Leave out the images; return the rest of the data exactly.

* * * * * * *

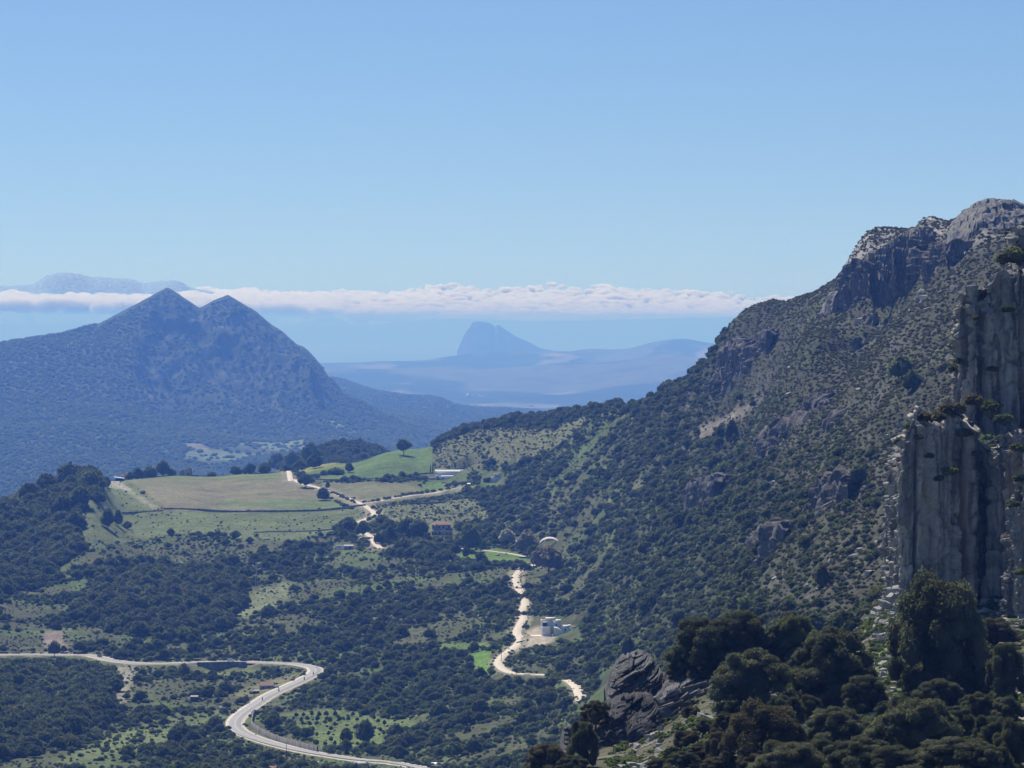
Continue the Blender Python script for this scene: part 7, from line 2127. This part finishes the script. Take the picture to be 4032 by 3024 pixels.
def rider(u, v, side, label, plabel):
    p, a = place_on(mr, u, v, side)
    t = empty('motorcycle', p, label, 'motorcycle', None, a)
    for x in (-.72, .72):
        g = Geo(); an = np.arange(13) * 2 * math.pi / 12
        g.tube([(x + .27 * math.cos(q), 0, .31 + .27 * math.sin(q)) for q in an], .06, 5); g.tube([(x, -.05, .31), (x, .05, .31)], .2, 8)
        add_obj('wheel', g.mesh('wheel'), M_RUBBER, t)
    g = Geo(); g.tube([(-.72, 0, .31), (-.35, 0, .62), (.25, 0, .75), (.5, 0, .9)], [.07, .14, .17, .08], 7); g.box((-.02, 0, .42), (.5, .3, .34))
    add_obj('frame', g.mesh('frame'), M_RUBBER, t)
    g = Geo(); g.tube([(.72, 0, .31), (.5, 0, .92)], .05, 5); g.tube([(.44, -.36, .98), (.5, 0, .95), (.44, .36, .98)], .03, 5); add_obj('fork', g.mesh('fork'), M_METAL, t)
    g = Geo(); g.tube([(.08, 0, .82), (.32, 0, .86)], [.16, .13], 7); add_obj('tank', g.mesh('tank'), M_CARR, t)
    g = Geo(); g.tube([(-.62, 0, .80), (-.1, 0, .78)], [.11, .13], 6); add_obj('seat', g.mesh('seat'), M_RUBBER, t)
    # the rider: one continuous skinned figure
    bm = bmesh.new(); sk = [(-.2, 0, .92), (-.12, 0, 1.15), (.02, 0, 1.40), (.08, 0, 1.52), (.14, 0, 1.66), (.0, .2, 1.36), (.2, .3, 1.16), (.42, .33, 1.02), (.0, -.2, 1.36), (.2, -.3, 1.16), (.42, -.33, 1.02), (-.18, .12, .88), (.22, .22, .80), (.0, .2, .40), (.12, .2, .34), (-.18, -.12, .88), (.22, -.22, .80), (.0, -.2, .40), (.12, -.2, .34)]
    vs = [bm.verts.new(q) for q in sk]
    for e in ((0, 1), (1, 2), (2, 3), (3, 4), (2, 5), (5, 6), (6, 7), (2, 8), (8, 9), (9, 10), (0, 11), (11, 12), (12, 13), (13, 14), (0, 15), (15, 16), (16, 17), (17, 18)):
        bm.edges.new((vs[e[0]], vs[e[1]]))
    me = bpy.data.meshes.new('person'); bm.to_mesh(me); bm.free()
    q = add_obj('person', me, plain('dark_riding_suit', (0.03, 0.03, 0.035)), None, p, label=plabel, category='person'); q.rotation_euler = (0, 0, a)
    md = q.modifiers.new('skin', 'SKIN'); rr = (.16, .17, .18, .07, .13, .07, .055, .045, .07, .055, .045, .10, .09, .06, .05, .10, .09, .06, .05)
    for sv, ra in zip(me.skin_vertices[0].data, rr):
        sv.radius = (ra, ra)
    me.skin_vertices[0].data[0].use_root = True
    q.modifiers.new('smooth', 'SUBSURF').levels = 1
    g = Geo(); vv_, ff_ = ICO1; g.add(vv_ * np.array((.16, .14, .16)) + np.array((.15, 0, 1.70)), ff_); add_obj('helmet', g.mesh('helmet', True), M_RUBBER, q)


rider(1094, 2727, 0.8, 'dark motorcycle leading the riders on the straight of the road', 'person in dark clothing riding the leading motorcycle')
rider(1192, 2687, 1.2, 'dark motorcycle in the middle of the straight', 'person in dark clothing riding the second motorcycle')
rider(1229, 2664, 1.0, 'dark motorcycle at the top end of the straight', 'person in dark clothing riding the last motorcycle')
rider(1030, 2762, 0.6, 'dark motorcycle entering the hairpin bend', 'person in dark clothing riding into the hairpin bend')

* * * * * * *

Reply to the exercise:
Continue the Blender Python script for this scene: part 7, from line 2127. This part finishes the script. Take the picture to be 4032 by 3024 pixels.
def rider(u, v, side, label, plabel):
    p, a = place_on(mr, u, v, side)
    t = empty('motorcycle', p, label, 'motorcycle', None, a)
    for x in (-.72, .72):
        g = Geo(); an = np.arange(13) * 2 * math.pi / 12
        g.tube([(x + .27 * math.cos(q), 0, .31 + .27 * math.sin(q)) for q in an], .06, 5); g.tube([(x, -.05, .31), (x, .05, .31)], .2, 8)
        add_obj('wheel', g.mesh('wheel'), M_RUBBER, t)
    g = Geo(); g.tube([(-.72, 0, .31), (-.35, 0, .62), (.25, 0, .75), (.5, 0, .9)], [.07, .14, .17, .08], 7); g.box((-.02, 0, .42), (.5, .3, .34))
    add_obj('frame', g.mesh('frame'), M_RUBBER, t)
    g = Geo(); g.tube([(.72, 0, .31), (.5, 0, .92)], .05, 5); g.tube([(.44, -.36, .98), (.5, 0, .95), (.44, .36, .98)], .03, 5); add_obj('fork', g.mesh('fork'), M_METAL, t)
    g = Geo(); g.tube([(.08, 0, .82), (.32, 0, .86)], [.16, .13], 7); add_obj('tank', g.mesh('tank'), M_CARR, t)
    g = Geo(); g.tube([(-.62, 0, .80), (-.1, 0, .78)], [.11, .13], 6); add_obj('seat', g.mesh('seat'), M_RUBBER, t)
    # the rider: one continuous skinned figure
    bm = bmesh.new(); sk = [(-.2, 0, .92), (-.12, 0, 1.15), (.02, 0, 1.40), (.08, 0, 1.52), (.14, 0, 1.66), (.0, .2, 1.36), (.2, .3, 1.16), (.42, .33, 1.02), (.0, -.2, 1.36), (.2, -.3, 1.16), (.42, -.33, 1.02), (-.18, .12, .88), (.22, .22, .80), (.0, .2, .40), (.12, .2, .34), (-.18, -.12, .88), (.22, -.22, .80), (.0, -.2, .40), (.12, -.2, .34)]
    vs = [bm.verts.new(q) for q in sk]
    for e in ((0, 1), (1, 2), (2, 3), (3, 4), (2, 5), (5, 6), (6, 7), (2, 8), (8, 9), (9, 10), (0, 11), (11, 12), (12, 13), (13, 14), (0, 15), (15, 16), (16, 17), (17, 18)):
        bm.edges.new((vs[e[0]], vs[e[1]]))
    me = bpy.data.meshes.new('person'); bm.to_mesh(me); bm.free()
    q = add_obj('person', me, plain('dark_riding_suit', (0.03, 0.03, 0.035)), None, p, label=plabel, category='person'); q.rotation_euler = (0, 0, a)
    md = q.modifiers.new('skin', 'SKIN'); rr = (.16, .17, .18, .07, .13, .07, .055, .045, .07, .055, .045, .10, .09, .06, .05, .10, .09, .06, .05)
    for sv, ra in zip(me.skin_vertices[0].data, rr):
        sv.radius = (ra, ra)
    me.skin_vertices[0].data[0].use_root = True
    q.modifiers.new('smooth', 'SUBSURF').levels = 1
    g = Geo(); vv_, ff_ = ICO1; g.add(vv_ * np.array((.16, .14, .16)) + np.array((.15, 0, 1.70)), ff_); add_obj('helmet', g.mesh('helmet', True), M_RUBBER, q)


rider(1094, 2727, 0.8, 'dark motorcycle leading the riders on the straight of the road', 'person in dark clothing riding the leading motorcycle')
rider(1192, 2687, 1.2, 'dark motorcycle in the middle of the straight', 'person in dark clothing riding the second motorcycle')
rider(1229, 2664, 1.0, 'dark motorcycle at the top end of the straight', 'person in dark clothing riding the last motorcycle')
rider(1030, 2762, 0.6, 'dark motorcycle entering the hairpin bend', 'person in dark clothing riding into the hairpin bend')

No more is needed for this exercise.